The state codes also prohibit cross-connections between a public water supply and any other water supply source, but do not require that private supplies, generally private wells, be decommission.
The regulations state: “No person shall install or maintain any unprotected connection whereby water from any system of unknown quality may enter the public water system or the consumer’s potable water system.
The Water Resources Department will not supply water to any premise served by a private well or other water supply system.
The Water Resources Department shall have the right to enter premises served by the public water system at all reasonable times for the purpose of making surveys and investigations of water use practices within the premises. Upon request, the consumer shall furnish the Water Resources Department information on water use practices within the consumer’s premises.
Chairman Ron Cole questioned Water Resource Superintendent Dave Billips on several of the policies, especially those prohibiting residents from having both public water and a private well.
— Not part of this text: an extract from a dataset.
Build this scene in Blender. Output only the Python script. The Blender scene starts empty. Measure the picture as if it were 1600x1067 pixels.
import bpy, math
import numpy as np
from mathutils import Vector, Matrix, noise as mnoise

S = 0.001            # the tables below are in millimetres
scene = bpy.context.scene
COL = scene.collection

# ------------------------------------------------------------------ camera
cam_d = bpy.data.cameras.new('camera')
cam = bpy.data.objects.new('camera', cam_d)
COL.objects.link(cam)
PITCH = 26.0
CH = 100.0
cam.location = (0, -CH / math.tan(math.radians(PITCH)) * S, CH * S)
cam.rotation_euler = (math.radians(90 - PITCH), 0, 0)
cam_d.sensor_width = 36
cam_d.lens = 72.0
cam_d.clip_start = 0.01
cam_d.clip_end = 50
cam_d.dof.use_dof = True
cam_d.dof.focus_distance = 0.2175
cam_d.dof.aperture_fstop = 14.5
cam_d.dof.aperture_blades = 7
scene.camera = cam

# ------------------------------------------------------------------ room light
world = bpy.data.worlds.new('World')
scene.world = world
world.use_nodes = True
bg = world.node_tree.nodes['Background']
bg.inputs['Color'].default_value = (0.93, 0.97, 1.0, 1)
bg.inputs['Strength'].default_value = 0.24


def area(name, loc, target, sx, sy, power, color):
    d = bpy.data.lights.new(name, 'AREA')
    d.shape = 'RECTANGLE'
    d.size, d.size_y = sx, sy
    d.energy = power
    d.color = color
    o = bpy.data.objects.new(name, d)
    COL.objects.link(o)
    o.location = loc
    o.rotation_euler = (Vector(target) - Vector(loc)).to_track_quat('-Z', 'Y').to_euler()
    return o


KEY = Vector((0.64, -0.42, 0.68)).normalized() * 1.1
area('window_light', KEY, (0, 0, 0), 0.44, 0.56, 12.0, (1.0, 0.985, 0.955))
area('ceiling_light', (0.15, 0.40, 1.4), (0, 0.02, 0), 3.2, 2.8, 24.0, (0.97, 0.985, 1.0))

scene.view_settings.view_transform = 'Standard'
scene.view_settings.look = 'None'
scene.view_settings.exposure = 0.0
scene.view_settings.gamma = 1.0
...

Water Resource Engineer Charles Darling said that state regulations prohibit cross-connection between the two water sources.
“It’s a city regulation that the department will not supply water to a lot with a private well,” Darling said.
“So for clarification,” Cole said, “the purpose (of that private well prohibition) is to protect the city’s water supply from cross connections?’
Billips and Darling affirmed that clarification, with Deputy Director Fran Cain explaining “that there are a who bunch of issues with cross connections.  You have to protect the public system.”
“Your neighbors could be drinking your untested and untreated well water,” Cain said.
“You have to think about why a resident on a well wants to connect to city water,” Cole said. “The typical reasons are that the well runs dry or that the well water has contaminates that we don’t want getting into the city’s water.”